Science is the production of those interpretations. There is no bare "data" which tells you how reality is.

Science isn't "magic trick engineering", it's Explanation. "Compressing tables of data" is something they do in the pseudosciences -- as you've seen, none of it is reproducible: "IQ" is just a compression of survey quizzes. Do you really think it exists?

Do you think you can just compress survey results and claim to have an explanatory model of the most complex system in the entire universe? (a person, society, and their joint interaction) etc.

ML is a temple to pseudoscience, permitted only because the situations it's used in are engineered and low-risk. The whole thing is a dumb trick. You cannot build models of the world from associations in data: that is called superstition.


You flip a coin to randomize choice of a treatment and record the results. The coin-flips+results is a stream of binary data that can then be compressed well or poorly. A compressor which has built a correct causal model of the effects, whatever those are, will compress better than one which is unable to and can only blindly predict pretreatment results (or worse, predict conditional on the correlations which were just broken by the coin-flip, thereby actually wasting bits to fix its especially erroneous predictions). This is in line with the compression paradigm.

Where do you disagree? Do you think that causal models are completely useless for shortening predictions? Or do you think causality just doesn't exist?

> "Compressing tables of data" is something they do in the pseudosciences -- as you've seen, none of it is reproducible: "IQ" is just a compression of survey quizzes. Do you really think it exists?

That's not even close to correct about IQ. You can measure it from lots of things which are not 'survey quizzes'; fMRIs, for example.

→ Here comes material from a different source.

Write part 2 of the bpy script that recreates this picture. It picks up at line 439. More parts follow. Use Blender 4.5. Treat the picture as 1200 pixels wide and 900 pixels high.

fMRIs are also pseudoscience. Again, just associative models of blood flow.

Causal models do not compress measurement data. There are an infinite number of ways of measuring any phenomena (consider, all possible devices which measure temperature) -- in this sense, they non-uniquely compress "all possible data about the phenomena across all possible measurement systems". Ie., even with "all possible data" there are an infinite number of lossess models of it.

(But we would not even want a lossless model, since "all possible data" includes all measurement systems which have their own dynamics).

When we have an explanatory model of heat (as the kinetics of molecules), we have a textbook of explanations which we use (via reasoning, imagination, etc.) to write down whole families of causal models. So when creating a new device we can determine what it's behaviour will be.

This has nothing to do with a compression of measurement data.

We do not, nor ever have, nor even cloud, determine the causal structure of reality using compression of measurements. Measurement devices are physical systems whose properties are causally determined by target devices -- how they are determined is not "in the data". Absent knowing this, ie., science, the data is just a description of the measurement system -- not the target.